Sobrevivem de migalhas de atenção, de gratidão pura, de sorrisos não necessariamente provocados por eles, da sensação de ser útil a algo. Qual o propósito do mártir? Qual o propósito? O que um mártir não daria por ser um arquétipo comum? O que não daria o mártir por somente ser lobo, ou mesmo por ser somente homem? Diga-me o que as Aves do Mal conversam todos os dias pela madrugada? Como sairemos disso, como nos sararemos, como viveremos? Quando as Aves do Mal conversam existe um sentimento espelhado, como se todas elas se conectassem e estivessem num monólogo  que se repete infinitamente, enquanto dura. Mártires estão sozinhos, mártires nunca encontrarão mais que um abrigo temporário e lá fora o vazio que reside dentro grita para que os mesmos abandonem a ignorância forçada, a força que se impunha de forma ignorante contra o mar de incertezas na certeza da morte na fogueira. Na fogueira o mártir se encontra, na fogueira o mártir pertence à algo.
Deixa o lobo tomar conta por instantes, deixa o homem sentir vergonha pela sua natureza dividida, maligna. Deixa o rapaz lamuriar seu nascimento, deixa que ele entenda que ele realmente nasceu quebrado, mas que não é sua culpa não conseguir se adaptar, por mais que ele tente, por mais que ele se esforce. Ele vai perceber que só ele e os outros eles, os de fora e os de dentro tem o prazer de sentir a música como um corte profundo, o aperto na garganta de tomar as dores de terceiros como suas próprias genuinamente. Feliz é aquele mártir que não possui alguém que chore por ele então...

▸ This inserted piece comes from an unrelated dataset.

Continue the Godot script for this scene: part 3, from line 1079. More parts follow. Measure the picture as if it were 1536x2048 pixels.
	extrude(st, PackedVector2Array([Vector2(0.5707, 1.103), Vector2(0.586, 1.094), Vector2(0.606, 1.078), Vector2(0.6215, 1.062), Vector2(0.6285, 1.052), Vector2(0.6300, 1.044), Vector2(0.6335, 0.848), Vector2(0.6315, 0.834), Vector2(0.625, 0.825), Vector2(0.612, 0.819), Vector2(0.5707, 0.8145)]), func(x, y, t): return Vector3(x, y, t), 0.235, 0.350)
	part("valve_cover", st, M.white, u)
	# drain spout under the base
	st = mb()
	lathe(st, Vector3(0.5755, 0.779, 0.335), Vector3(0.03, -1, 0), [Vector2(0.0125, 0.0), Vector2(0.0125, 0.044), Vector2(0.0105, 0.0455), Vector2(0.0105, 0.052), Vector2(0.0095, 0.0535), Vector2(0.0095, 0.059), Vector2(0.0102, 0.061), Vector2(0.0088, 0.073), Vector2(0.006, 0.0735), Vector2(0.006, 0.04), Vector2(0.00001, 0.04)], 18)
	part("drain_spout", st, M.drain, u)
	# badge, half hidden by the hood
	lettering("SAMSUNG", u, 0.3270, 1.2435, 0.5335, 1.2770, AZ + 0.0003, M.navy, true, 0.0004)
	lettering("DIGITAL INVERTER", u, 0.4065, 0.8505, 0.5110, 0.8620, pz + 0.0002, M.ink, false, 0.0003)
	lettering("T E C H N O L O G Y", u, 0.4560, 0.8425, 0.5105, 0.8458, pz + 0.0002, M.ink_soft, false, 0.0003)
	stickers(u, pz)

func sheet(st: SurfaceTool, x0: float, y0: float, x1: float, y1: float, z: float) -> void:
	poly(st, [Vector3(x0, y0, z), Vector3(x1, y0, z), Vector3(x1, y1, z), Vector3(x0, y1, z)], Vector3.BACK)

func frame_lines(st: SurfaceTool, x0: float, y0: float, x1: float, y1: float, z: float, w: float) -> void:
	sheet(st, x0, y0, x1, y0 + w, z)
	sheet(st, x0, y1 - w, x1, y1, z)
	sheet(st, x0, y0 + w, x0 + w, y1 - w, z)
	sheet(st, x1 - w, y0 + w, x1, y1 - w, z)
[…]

Porque o mártir é suicida, sim, o mártir é suicida. O mártir sabe o que ele é, de forma veemente se vê preso num estado niilista, implosivo, maldito por vezes. Covarde acima dos outros é o mártir que morre velho, guerreiro é o mártir que tira de si todo o poder de decidir sobre o futuro dos que o amam e assim se entrega às chamas. Lá nas chamas está o pertencimento, é lá que o mártir se encontra, sim, sempre será somente lá. Toda tentativa de viver é em vão para o mártir, e ele é mártir por continuar a viver aonde não comunga com nada, nem com a terra sobre seus pés. Mártir da causa dos perdidos, mártir de si mesmo e covarde para o mundo, parece bem justo.
Deixa eu voltar a minha ignorância forçada, pelos meus de sangue, afinal, não é por eles que não me entrego ao meu amor funesto? E o que virá depois é incerto pois falho ou não o mártir encontrará seu caminho para as chamas e o depois será o vácuo, se os sonhos do mártir se cumprirem pelo menos uma vez.